What you have to do
Below are some entries. Output each one exactly as it appears.

-*-

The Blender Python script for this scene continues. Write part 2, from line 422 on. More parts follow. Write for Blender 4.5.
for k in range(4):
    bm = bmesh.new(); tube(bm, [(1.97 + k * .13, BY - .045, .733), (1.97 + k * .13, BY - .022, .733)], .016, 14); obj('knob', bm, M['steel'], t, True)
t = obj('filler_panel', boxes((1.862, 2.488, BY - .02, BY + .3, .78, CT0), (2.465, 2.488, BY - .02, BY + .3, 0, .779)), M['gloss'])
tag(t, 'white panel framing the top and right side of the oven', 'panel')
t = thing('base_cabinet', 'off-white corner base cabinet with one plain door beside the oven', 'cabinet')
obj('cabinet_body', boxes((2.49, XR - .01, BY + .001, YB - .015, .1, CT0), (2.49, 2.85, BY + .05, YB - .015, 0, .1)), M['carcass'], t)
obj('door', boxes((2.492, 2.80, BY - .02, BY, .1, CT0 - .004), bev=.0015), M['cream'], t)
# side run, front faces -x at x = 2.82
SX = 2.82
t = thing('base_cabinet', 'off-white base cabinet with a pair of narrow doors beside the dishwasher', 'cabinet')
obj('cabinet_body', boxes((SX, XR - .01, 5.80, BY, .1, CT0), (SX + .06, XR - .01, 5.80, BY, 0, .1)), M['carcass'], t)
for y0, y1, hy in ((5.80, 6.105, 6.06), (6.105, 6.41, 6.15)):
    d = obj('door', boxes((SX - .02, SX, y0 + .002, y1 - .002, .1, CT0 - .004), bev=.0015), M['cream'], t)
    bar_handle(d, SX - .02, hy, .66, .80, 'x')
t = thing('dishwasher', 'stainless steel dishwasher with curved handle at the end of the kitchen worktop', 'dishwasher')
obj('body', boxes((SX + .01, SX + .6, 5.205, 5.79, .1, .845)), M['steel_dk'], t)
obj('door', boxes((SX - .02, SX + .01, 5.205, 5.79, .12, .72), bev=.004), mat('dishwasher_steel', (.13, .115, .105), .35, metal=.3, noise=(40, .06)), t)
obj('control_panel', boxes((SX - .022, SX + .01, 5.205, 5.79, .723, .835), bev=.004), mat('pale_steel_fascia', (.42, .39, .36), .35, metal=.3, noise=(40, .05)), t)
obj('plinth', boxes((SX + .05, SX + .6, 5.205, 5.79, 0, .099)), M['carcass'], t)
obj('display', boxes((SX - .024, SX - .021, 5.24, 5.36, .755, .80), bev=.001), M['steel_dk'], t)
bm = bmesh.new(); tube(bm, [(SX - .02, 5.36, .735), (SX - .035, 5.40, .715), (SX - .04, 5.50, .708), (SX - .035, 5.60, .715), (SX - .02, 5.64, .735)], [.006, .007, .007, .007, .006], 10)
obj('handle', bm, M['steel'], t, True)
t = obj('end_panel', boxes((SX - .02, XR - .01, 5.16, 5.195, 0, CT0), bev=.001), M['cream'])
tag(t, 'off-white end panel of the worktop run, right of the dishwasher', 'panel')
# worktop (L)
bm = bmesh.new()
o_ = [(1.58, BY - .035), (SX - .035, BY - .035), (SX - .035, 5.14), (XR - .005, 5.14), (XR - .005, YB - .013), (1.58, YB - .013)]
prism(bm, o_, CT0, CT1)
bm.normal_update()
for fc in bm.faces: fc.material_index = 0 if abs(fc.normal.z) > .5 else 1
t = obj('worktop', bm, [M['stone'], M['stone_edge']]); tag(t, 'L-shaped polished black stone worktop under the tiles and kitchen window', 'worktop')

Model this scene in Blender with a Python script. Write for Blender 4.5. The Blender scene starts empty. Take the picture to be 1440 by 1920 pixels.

-*-

Full solution
The Blender Python script for this scene continues. Write part 2, from line 422 on. More parts follow. Write for Blender 4.5.
for k in range(4):
    bm = bmesh.new(); tube(bm, [(1.97 + k * .13, BY - .045, .733), (1.97 + k * .13, BY - .022, .733)], .016, 14); obj('knob', bm, M['steel'], t, True)
t = obj('filler_panel', boxes((1.862, 2.488, BY - .02, BY + .3, .78, CT0), (2.465, 2.488, BY - .02, BY + .3, 0, .779)), M['gloss'])
tag(t, 'white panel framing the top and right side of the oven', 'panel')
t = thing('base_cabinet', 'off-white corner base cabinet with one plain door beside the oven', 'cabinet')
obj('cabinet_body', boxes((2.49, XR - .01, BY + .001, YB - .015, .1, CT0), (2.49, 2.85, BY + .05, YB - .015, 0, .1)), M['carcass'], t)
obj('door', boxes((2.492, 2.80, BY - .02, BY, .1, CT0 - .004), bev=.0015), M['cream'], t)
# side run, front faces -x at x = 2.82
SX = 2.82
t = thing('base_cabinet', 'off-white base cabinet with a pair of narrow doors beside the dishwasher', 'cabinet')
obj('cabinet_body', boxes((SX, XR - .01, 5.80, BY, .1, CT0), (SX + .06, XR - .01, 5.80, BY, 0, .1)), M['carcass'], t)
for y0, y1, hy in ((5.80, 6.105, 6.06), (6.105, 6.41, 6.15)):
    d = obj('door', boxes((SX - .02, SX, y0 + .002, y1 - .002, .1, CT0 - .004), bev=.0015), M['cream'], t)
    bar_handle(d, SX - .02, hy, .66, .80, 'x')
t = thing('dishwasher', 'stainless steel dishwasher with curved handle at the end of the kitchen worktop', 'dishwasher')
obj('body', boxes((SX + .01, SX + .6, 5.205, 5.79, .1, .845)), M['steel_dk'], t)
obj('door', boxes((SX - .02, SX + .01, 5.205, 5.79, .12, .72), bev=.004), mat('dishwasher_steel', (.13, .115, .105), .35, metal=.3, noise=(40, .06)), t)
obj('control_panel', boxes((SX - .022, SX + .01, 5.205, 5.79, .723, .835), bev=.004), mat('pale_steel_fascia', (.42, .39, .36), .35, metal=.3, noise=(40, .05)), t)
obj('plinth', boxes((SX + .05, SX + .6, 5.205, 5.79, 0, .099)), M['carcass'], t)
obj('display', boxes((SX - .024, SX - .021, 5.24, 5.36, .755, .80), bev=.001), M['steel_dk'], t)
bm = bmesh.new(); tube(bm, [(SX - .02, 5.36, .735), (SX - .035, 5.40, .715), (SX - .04, 5.50, .708), (SX - .035, 5.60, .715), (SX - .02, 5.64, .735)], [.006, .007, .007, .007, .006], 10)
obj('handle', bm, M['steel'], t, True)
t = obj('end_panel', boxes((SX - .02, XR - .01, 5.16, 5.195, 0, CT0), bev=.001), M['cream'])
tag(t, 'off-white end panel of the worktop run, right of the dishwasher', 'panel')
# worktop (L)
bm = bmesh.new()
o_ = [(1.58, BY - .035), (SX - .035, BY - .035), (SX - .035, 5.14), (XR - .005, 5.14), (XR - .005, YB - .013), (1.58, YB - .013)]
prism(bm, o_, CT0, CT1)
bm.normal_update()
for fc in bm.faces: fc.material_index = 0 if abs(fc.normal.z) > .5 else 1
t = obj('worktop', bm, [M['stone'], M['stone_edge']]); tag(t, 'L-shaped polished black stone worktop under the tiles and kitchen window', 'worktop')

Model this scene in Blender with a Python script. Write for Blender 4.5. The Blender scene starts empty. Take the picture to be 1440 by 1920 pixels.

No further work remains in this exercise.